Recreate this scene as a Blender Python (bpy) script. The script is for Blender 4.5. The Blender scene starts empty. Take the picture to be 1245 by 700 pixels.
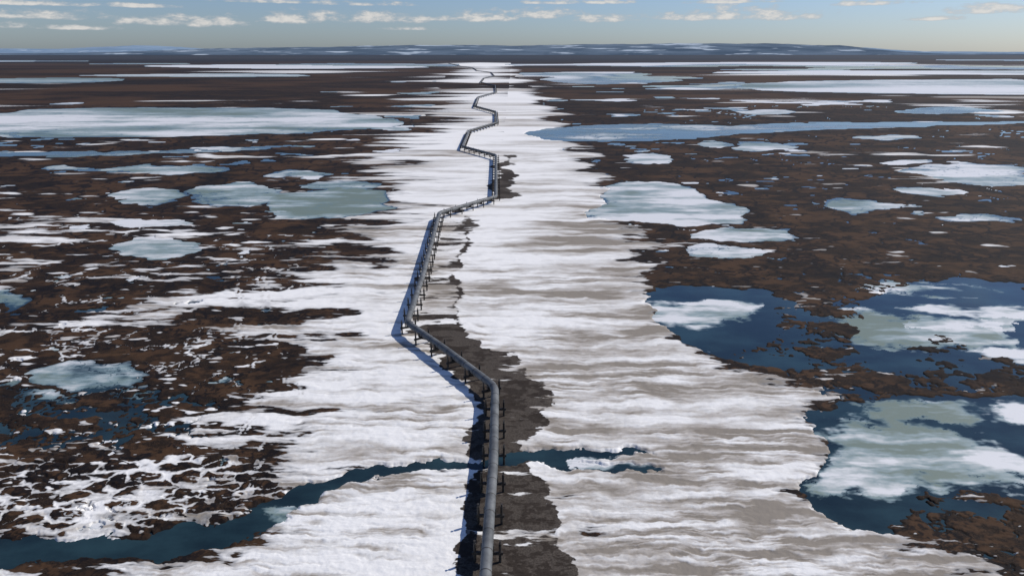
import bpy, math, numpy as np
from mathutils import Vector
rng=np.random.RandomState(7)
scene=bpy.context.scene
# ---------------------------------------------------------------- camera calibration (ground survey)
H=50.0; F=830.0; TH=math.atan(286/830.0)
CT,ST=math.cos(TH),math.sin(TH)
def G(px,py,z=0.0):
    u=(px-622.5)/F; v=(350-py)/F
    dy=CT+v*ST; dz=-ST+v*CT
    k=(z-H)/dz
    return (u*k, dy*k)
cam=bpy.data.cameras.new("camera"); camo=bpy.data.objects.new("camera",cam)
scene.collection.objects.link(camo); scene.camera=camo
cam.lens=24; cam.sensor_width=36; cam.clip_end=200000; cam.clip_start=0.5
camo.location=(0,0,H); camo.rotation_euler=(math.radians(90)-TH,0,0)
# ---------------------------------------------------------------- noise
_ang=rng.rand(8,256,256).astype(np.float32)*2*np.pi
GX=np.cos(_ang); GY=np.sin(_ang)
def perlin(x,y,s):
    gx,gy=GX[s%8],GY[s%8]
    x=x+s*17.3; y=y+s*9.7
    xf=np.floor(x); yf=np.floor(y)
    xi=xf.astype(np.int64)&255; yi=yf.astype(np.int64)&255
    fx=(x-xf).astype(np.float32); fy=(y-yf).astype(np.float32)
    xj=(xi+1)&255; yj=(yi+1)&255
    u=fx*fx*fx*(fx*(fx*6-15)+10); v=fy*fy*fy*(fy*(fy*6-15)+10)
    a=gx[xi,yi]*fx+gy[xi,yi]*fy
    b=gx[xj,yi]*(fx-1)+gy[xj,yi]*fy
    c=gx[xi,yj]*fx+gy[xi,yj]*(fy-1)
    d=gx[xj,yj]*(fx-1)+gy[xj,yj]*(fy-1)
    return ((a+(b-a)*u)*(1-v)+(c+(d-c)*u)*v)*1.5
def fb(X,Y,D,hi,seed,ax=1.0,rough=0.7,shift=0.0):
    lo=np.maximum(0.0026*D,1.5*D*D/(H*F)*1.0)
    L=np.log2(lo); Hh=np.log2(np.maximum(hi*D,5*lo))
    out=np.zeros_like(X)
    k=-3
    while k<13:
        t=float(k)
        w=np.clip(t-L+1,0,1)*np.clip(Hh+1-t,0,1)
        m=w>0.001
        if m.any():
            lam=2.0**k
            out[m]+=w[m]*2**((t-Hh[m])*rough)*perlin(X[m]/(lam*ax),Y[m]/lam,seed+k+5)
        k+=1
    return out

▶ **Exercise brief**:
In your copy, leave out the pictures and reproduce the material above exactly.

▶ **Finished exercise**:
Recreate this scene as a Blender Python (bpy) script. The script is for Blender 4.5. The Blender scene starts empty. Take the picture to be 1245 by 700 pixels.
import bpy, math, numpy as np
from mathutils import Vector
rng=np.random.RandomState(7)
scene=bpy.context.scene
# ---------------------------------------------------------------- camera calibration (ground survey)
H=50.0; F=830.0; TH=math.atan(286/830.0)
CT,ST=math.cos(TH),math.sin(TH)
def G(px,py,z=0.0):
    u=(px-622.5)/F; v=(350-py)/F
    dy=CT+v*ST; dz=-ST+v*CT
    k=(z-H)/dz
    return (u*k, dy*k)
cam=bpy.data.cameras.new("camera"); camo=bpy.data.objects.new("camera",cam)
scene.collection.objects.link(camo); scene.camera=camo
cam.lens=24; cam.sensor_width=36; cam.clip_end=200000; cam.clip_start=0.5
camo.location=(0,0,H); camo.rotation_euler=(math.radians(90)-TH,0,0)
# ---------------------------------------------------------------- noise
_ang=rng.rand(8,256,256).astype(np.float32)*2*np.pi
GX=np.cos(_ang); GY=np.sin(_ang)
def perlin(x,y,s):
    gx,gy=GX[s%8],GY[s%8]
    x=x+s*17.3; y=y+s*9.7
    xf=np.floor(x); yf=np.floor(y)
    xi=xf.astype(np.int64)&255; yi=yf.astype(np.int64)&255
    fx=(x-xf).astype(np.float32); fy=(y-yf).astype(np.float32)
    xj=(xi+1)&255; yj=(yi+1)&255
    u=fx*fx*fx*(fx*(fx*6-15)+10); v=fy*fy*fy*(fy*(fy*6-15)+10)
    a=gx[xi,yi]*fx+gy[xi,yi]*fy
    b=gx[xj,yi]*(fx-1)+gy[xj,yi]*fy
    c=gx[xi,yj]*fx+gy[xi,yj]*(fy-1)
    d=gx[xj,yj]*(fx-1)+gy[xj,yj]*(fy-1)
    return ((a+(b-a)*u)*(1-v)+(c+(d-c)*u)*v)*1.5
def fb(X,Y,D,hi,seed,ax=1.0,rough=0.7,shift=0.0):
    lo=np.maximum(0.0026*D,1.5*D*D/(H*F)*1.0)
    L=np.log2(lo); Hh=np.log2(np.maximum(hi*D,5*lo))
    out=np.zeros_like(X)
    k=-3
    while k<13:
        t=float(k)
        w=np.clip(t-L+1,0,1)*np.clip(Hh+1-t,0,1)
        m=w>0.001
        if m.any():
            lam=2.0**k
            out[m]+=w[m]*2**((t-Hh[m])*rough)*perlin(X[m]/(lam*ax),Y[m]/lam,seed+k+5)
        k+=1
    return out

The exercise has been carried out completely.